Thank God for good natural food, their brains developed to adapt to modern needs, despite the probable lack of other nutrition or stimuli earlier in their lives. I could not help but commend the chef-owner for painstakingly training newbies and fresh out-of-school youth to have responsible jobs at his restaurant.
But malnutrition does not happen only in far-flung areas. We also see it in urban places because of easy access to convenience food. Kids no longer eat fresh fruits and vegetables because these may not be included in their food budgets. Children do not eat balanced meals because their parents are financially challenged even if they have double incomes.
I remember the film where an immigrant family in the USA could afford two burgers for 99 cents (P54) but could not afford fruits and vegetables. So they subsist on fastfood, which has become the main reason for rising diabetes in young people as well as obesity.
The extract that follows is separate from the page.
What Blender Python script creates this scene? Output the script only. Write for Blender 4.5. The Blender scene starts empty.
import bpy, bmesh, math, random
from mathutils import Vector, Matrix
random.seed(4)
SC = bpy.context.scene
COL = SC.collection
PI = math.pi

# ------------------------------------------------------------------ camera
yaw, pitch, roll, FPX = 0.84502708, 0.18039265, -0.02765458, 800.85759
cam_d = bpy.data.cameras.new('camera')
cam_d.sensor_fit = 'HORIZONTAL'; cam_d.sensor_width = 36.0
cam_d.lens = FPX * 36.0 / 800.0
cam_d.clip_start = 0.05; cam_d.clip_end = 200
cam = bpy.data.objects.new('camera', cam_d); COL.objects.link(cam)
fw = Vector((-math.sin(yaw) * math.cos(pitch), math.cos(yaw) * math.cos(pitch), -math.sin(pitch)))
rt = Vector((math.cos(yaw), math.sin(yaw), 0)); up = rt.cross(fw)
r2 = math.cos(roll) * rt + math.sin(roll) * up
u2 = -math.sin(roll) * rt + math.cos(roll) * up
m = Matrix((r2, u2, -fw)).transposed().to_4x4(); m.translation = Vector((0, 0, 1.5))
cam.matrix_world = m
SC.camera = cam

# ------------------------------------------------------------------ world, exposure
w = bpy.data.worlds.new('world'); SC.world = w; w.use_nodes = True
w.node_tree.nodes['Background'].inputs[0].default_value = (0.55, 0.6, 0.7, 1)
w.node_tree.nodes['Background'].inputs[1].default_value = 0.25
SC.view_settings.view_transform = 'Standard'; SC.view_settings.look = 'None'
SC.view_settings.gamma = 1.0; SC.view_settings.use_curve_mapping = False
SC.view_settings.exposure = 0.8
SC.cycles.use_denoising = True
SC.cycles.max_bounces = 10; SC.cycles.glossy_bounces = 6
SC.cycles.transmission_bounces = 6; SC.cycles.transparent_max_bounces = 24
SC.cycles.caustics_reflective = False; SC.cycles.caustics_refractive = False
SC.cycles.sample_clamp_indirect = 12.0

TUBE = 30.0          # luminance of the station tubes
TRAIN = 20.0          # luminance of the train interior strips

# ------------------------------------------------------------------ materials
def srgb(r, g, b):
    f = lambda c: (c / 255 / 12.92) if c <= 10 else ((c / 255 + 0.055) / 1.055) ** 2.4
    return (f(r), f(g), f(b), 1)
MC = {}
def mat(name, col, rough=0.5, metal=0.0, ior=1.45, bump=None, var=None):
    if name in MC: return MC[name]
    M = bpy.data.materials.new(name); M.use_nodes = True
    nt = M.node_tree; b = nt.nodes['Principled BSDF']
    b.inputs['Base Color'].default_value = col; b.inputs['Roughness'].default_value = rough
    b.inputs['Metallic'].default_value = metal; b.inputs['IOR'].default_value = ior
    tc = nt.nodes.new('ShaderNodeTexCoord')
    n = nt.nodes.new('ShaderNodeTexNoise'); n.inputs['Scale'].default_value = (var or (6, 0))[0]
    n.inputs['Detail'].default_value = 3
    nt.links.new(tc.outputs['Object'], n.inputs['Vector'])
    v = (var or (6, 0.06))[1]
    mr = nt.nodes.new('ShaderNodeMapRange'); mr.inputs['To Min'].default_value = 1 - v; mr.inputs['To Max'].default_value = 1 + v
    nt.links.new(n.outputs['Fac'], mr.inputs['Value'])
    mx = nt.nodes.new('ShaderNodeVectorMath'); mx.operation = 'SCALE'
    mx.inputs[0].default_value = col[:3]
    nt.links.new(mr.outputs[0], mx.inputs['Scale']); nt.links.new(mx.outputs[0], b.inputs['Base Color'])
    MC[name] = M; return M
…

That is also now happening in our country. Sit in a mall for an hour and observe how many obese youth you can find among mall goers. I always observe what they order at restaurants and I’m convinced fastfood is the main cause of this growing problem.
So, as employers of these future workers, we should address this problem. We will soon have a working citizenry made up of malnourished children in rural and urban areas whose mental abilities will be impaired and whose potential may be hampered simply by lack of good, healthy and nutritious food sources. We can find simple solutions to this growing challenge and threat to the sustainability of our enterprises. We must start now if we are to ensure the availability of a healthy and bright workforce in the future.
MAP’s plan for Shared Prosperity is timely and worth working on, all for our own good, too.
Chit U. Juan is co-vice chairman of the MAP Environment Committee. She is president of NextGen Organization of Women Corporate Directors and founder of the ECHOstore Sustainable Lifestyle. She is a member of the global Slow Food community promoting good, clean and fair food.